Where a line holds "part", copy it.

→ Material provided:
START

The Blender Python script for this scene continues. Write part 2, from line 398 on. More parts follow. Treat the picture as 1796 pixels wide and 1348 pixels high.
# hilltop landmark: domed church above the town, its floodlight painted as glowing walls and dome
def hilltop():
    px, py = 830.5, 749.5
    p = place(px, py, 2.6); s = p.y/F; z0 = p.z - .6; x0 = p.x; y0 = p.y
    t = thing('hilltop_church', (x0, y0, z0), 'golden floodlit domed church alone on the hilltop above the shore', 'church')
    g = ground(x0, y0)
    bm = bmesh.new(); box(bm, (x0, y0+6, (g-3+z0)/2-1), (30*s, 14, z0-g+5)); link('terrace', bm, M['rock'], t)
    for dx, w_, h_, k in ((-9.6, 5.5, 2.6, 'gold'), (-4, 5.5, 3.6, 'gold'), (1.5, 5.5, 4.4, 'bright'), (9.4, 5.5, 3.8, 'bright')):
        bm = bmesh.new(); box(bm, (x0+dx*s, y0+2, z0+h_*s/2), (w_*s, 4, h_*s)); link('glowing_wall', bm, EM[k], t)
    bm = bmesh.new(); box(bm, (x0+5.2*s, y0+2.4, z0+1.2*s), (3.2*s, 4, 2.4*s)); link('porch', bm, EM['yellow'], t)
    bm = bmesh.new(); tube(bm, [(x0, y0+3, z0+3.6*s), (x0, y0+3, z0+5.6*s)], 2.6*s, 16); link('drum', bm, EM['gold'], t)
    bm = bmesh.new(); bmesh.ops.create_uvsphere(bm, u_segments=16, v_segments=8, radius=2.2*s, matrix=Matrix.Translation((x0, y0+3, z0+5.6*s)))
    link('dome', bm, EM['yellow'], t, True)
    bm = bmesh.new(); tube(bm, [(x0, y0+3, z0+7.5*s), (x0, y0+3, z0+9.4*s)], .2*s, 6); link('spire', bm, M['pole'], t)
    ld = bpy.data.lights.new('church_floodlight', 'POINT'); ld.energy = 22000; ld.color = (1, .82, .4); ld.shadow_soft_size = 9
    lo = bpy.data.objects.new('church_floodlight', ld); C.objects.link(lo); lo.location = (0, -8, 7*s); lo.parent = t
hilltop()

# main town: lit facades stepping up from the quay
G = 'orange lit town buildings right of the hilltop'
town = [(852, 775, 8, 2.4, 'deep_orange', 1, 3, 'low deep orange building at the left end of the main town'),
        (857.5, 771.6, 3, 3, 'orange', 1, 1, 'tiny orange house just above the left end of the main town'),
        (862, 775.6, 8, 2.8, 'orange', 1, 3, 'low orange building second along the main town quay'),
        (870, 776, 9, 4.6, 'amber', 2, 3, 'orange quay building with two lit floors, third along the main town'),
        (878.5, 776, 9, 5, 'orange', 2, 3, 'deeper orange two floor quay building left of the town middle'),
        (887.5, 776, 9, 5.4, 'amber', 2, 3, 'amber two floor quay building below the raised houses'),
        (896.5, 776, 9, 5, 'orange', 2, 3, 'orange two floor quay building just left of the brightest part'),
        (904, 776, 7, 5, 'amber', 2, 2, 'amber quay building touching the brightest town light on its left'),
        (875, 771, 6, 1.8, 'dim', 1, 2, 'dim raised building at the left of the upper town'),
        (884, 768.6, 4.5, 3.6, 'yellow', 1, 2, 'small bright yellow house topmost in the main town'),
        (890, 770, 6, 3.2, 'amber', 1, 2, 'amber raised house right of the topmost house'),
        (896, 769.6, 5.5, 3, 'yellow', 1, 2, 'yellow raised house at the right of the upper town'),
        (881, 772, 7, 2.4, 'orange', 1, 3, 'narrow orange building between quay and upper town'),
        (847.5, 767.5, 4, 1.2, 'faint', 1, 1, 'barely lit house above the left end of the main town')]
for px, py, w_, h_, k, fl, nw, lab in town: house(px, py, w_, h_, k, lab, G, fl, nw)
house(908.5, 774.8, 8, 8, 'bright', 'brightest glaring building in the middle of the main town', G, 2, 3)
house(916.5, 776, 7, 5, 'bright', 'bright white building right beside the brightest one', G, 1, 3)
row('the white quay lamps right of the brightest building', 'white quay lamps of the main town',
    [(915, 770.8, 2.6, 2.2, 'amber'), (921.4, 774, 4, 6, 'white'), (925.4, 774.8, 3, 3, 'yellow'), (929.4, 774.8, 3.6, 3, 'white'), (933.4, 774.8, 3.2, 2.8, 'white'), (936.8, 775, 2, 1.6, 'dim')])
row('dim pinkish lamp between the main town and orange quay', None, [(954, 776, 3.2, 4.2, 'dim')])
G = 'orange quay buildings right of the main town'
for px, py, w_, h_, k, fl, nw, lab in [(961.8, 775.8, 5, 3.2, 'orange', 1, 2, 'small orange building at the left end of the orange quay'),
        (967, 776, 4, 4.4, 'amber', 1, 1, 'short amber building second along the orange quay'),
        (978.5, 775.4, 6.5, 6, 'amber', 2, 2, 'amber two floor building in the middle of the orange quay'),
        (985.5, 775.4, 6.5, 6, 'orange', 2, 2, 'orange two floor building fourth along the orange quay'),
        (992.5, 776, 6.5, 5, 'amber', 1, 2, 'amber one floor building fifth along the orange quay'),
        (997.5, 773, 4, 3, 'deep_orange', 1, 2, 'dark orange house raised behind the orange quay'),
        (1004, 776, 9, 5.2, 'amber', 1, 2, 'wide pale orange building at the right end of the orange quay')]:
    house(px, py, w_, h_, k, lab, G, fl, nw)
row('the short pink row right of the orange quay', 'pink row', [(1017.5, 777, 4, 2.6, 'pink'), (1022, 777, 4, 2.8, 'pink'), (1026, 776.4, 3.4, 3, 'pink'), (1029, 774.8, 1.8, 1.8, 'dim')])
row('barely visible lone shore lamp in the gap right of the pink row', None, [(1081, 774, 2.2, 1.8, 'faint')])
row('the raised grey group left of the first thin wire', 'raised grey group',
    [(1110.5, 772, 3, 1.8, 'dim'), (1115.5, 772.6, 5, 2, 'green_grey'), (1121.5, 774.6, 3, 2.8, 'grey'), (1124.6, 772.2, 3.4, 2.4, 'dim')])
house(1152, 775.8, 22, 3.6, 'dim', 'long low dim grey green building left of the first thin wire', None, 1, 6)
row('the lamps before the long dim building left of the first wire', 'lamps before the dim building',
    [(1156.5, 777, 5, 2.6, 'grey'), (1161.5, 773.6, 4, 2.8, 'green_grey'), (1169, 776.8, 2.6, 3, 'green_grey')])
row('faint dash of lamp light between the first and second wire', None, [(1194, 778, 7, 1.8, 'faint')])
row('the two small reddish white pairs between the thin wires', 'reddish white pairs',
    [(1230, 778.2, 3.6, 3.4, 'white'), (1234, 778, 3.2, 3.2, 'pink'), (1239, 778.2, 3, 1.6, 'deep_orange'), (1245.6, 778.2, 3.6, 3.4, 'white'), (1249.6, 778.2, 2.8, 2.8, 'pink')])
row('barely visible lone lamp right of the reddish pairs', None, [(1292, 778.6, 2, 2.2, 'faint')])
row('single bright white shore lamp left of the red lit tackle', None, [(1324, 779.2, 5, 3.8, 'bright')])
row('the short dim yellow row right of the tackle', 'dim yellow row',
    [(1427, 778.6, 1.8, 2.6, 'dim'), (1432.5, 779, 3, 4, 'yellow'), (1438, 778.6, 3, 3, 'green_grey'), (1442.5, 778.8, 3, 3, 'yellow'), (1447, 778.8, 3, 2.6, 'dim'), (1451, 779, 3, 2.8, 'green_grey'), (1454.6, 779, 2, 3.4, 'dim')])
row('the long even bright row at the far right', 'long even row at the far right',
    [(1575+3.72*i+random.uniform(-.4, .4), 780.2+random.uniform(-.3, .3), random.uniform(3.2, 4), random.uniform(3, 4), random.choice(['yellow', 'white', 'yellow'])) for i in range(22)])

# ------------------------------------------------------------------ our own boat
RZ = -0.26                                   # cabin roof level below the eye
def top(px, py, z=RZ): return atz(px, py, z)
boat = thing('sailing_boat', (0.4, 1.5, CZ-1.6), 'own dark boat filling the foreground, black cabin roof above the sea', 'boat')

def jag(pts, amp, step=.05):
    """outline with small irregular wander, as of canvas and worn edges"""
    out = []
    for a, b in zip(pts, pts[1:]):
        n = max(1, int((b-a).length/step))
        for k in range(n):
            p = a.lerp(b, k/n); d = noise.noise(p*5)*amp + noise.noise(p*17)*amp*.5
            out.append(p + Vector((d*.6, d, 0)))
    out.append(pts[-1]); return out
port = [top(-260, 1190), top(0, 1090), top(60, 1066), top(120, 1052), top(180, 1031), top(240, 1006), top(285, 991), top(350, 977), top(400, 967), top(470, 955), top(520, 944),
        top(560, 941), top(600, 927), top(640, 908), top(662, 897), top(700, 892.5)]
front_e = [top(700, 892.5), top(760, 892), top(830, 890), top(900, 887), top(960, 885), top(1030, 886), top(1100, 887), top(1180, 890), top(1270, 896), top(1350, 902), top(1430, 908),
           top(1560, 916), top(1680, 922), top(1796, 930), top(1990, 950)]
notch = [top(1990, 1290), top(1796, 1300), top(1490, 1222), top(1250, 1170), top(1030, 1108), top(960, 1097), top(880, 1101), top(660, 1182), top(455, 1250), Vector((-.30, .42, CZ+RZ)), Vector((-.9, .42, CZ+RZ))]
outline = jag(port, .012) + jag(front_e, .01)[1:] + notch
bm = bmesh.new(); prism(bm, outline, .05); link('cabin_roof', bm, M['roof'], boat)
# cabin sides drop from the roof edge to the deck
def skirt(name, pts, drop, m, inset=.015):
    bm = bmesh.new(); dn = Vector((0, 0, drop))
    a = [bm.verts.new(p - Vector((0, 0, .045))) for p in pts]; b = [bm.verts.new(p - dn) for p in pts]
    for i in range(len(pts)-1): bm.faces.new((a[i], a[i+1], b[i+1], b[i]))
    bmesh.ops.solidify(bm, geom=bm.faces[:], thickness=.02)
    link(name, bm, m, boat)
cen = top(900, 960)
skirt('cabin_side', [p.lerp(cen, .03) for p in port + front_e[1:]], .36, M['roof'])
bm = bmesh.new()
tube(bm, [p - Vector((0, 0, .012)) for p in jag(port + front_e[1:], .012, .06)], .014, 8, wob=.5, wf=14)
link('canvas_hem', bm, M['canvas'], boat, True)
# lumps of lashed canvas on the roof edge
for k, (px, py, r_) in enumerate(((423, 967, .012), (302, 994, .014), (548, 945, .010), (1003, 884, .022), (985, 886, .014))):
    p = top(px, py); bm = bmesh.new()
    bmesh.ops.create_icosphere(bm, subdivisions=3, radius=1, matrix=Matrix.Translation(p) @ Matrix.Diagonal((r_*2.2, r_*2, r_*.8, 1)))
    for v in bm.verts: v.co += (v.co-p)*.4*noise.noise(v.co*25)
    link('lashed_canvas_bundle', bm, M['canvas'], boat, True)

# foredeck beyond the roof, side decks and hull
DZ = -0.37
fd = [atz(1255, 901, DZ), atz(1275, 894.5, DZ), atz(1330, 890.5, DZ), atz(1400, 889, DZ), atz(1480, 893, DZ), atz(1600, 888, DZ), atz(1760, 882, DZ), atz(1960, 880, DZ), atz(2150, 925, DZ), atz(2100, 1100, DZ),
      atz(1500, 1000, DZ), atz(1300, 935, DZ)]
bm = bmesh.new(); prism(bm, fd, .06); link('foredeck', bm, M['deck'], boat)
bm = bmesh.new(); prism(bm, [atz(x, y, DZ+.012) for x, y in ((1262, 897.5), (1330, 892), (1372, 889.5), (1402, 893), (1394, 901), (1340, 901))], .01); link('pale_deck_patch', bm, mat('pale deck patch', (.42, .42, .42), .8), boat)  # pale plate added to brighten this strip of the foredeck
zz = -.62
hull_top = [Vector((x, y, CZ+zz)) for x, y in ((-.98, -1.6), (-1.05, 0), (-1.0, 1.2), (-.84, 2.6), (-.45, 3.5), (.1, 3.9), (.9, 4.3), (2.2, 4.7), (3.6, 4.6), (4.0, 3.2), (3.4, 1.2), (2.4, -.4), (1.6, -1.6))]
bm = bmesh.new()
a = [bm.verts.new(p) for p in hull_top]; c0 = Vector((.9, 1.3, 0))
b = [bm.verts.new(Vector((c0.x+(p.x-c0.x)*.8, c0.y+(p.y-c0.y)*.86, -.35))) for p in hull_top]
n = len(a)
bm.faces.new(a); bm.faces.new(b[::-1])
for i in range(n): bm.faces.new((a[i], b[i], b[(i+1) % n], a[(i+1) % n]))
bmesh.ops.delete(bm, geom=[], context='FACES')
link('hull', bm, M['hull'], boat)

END

→ Full answer:
The Blender Python script for this scene continues. Write part 2, from line 398 on. More parts follow. Treat the picture as 1796 pixels wide and 1348 pixels high.
        (896.5, 776, 9, 5, 'orange', 2, 3, 'orange two floor quay building just left of the brightest part'),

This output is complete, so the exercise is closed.